At first it felt like it couldn't start in the first place, then it felt like there’s no way it will last that long. It felt like there was a real struggle between good and evil going on. I don't want to get used to this thought, I don't want to get used to this war. And you cannot get used to it, because every day something even more terrible happens and you shudder. And you are sitting like that with this Russian passport.

In 2014 I made a documentary about a young Chechen who would not confess under torture to crimes he had not committed. I now work for Deutsche Welle and on the first day of the war we filmed an anti-war protest. And then I went to the

railway station without a camera, because I realised that the main thing for me now was not to make documentaries, but to help people in a more direct way.

It was only then that I got a chance to breathe. You realize that at least here you can help. And there were these amazing meetings. You arrive, you walk around this station, where the Russian language is absolutely indispensable now. The train is arriving and you learn to distinguish who arrived from Ukraine and you have to answer a million questions - for example, if the town of Augsburg, in which you have never been, is a good place.

A person's fate is decided in a few seconds and you take part in it. One young man asked "Where are you from? - After a pause, I replied "from Russia" and he said "that we can hear, but where from exactly"? At the end of the conversation he gave me a low bow.

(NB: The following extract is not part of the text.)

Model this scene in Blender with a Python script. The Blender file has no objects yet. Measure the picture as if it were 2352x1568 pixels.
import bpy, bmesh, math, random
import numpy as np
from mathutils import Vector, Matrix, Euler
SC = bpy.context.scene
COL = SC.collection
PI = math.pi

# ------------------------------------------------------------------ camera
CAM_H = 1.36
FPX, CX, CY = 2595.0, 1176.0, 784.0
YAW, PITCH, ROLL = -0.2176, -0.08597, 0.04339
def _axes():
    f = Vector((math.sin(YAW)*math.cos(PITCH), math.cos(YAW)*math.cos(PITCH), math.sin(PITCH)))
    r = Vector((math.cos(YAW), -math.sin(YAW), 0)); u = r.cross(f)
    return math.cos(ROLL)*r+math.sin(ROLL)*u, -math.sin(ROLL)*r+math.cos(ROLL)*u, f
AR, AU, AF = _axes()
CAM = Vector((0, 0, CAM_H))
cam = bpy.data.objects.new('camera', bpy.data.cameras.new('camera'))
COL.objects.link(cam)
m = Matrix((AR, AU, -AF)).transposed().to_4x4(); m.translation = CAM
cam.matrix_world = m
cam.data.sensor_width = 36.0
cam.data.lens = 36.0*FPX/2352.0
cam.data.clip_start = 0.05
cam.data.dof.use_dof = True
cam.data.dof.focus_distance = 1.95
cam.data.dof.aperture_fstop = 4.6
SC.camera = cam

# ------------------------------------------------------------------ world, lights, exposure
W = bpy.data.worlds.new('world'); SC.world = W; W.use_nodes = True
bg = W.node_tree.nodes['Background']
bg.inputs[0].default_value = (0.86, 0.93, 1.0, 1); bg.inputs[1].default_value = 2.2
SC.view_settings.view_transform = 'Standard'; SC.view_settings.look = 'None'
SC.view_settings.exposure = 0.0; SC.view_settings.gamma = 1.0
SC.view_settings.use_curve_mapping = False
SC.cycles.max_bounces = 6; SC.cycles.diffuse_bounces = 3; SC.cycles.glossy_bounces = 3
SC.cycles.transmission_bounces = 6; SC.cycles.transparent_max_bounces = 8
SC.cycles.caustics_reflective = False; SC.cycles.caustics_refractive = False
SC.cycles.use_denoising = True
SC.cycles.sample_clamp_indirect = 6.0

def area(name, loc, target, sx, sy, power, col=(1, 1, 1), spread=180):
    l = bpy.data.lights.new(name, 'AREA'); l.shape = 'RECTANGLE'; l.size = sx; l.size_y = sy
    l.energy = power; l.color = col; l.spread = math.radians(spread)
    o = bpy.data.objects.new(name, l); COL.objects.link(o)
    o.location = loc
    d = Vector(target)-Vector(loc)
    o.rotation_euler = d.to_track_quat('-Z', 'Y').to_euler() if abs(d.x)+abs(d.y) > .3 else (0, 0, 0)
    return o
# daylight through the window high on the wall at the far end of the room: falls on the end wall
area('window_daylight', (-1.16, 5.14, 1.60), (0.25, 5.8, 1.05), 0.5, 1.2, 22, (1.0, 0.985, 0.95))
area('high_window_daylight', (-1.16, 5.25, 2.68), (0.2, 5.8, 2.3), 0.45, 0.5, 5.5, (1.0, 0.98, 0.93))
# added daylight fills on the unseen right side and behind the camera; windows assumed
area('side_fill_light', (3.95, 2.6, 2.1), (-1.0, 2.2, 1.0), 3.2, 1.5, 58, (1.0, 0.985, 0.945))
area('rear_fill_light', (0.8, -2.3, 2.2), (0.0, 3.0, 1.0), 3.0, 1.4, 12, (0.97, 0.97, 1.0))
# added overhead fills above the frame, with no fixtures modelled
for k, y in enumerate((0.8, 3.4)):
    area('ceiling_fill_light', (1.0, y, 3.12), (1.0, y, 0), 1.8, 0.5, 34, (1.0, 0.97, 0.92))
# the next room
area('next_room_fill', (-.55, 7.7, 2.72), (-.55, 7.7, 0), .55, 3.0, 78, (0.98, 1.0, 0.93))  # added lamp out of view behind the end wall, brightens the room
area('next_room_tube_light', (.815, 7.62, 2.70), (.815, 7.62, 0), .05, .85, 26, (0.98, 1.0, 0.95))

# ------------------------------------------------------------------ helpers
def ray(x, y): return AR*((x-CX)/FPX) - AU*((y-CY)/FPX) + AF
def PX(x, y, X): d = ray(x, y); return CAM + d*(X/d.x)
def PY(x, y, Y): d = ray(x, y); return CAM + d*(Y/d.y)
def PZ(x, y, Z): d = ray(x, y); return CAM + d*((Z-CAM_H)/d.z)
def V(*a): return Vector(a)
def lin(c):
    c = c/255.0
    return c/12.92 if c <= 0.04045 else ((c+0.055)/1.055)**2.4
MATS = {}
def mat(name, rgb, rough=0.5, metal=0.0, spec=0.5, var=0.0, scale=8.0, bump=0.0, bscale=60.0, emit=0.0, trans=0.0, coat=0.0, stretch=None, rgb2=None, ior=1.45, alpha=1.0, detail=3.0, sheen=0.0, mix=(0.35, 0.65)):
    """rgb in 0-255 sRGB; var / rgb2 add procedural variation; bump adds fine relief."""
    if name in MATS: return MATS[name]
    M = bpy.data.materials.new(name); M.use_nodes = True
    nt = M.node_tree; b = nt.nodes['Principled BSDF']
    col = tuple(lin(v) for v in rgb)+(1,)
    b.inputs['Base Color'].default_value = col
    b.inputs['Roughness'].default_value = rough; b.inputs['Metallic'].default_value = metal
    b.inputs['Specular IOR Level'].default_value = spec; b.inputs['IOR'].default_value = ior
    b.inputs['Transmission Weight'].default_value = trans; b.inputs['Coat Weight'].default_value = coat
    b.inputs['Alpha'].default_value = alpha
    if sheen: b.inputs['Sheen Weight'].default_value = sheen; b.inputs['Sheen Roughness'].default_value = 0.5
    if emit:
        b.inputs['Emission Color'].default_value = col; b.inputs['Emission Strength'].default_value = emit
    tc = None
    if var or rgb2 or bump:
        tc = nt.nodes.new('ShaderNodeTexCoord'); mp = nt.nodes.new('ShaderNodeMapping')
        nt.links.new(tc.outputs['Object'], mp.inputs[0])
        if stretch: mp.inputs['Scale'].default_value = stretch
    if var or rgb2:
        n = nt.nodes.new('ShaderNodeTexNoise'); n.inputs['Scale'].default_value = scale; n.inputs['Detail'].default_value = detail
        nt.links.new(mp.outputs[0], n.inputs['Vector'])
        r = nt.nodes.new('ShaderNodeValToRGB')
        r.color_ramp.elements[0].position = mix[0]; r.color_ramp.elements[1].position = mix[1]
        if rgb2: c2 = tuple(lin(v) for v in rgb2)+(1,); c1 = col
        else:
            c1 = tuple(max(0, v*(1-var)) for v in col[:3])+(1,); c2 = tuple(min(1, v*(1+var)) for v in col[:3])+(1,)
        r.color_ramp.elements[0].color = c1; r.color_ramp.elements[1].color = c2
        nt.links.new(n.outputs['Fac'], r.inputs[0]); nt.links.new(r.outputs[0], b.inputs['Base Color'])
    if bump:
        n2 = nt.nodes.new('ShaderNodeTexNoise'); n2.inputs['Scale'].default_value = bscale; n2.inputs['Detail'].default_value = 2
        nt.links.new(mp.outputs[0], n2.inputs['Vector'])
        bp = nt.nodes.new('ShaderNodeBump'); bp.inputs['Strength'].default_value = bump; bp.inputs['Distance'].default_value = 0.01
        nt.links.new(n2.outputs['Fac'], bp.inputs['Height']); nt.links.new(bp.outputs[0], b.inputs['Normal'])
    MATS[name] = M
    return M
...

I was telling about these meetings to a psychologist who is in Moscow. And she sobbed through the entire session.

My mother was born in Crimea, my cousin grew up there. We spent all our childhood summer holidays there together. Since 2014 (when the annexation happened), neither my sister nor I have visited the peninsula.

After February 24, the guilt hit me very hard, and at one point I even had the absurd thought that my cousin would not want to talk to me now. She and her family managed to evacuate from Kiev and they are now living with us".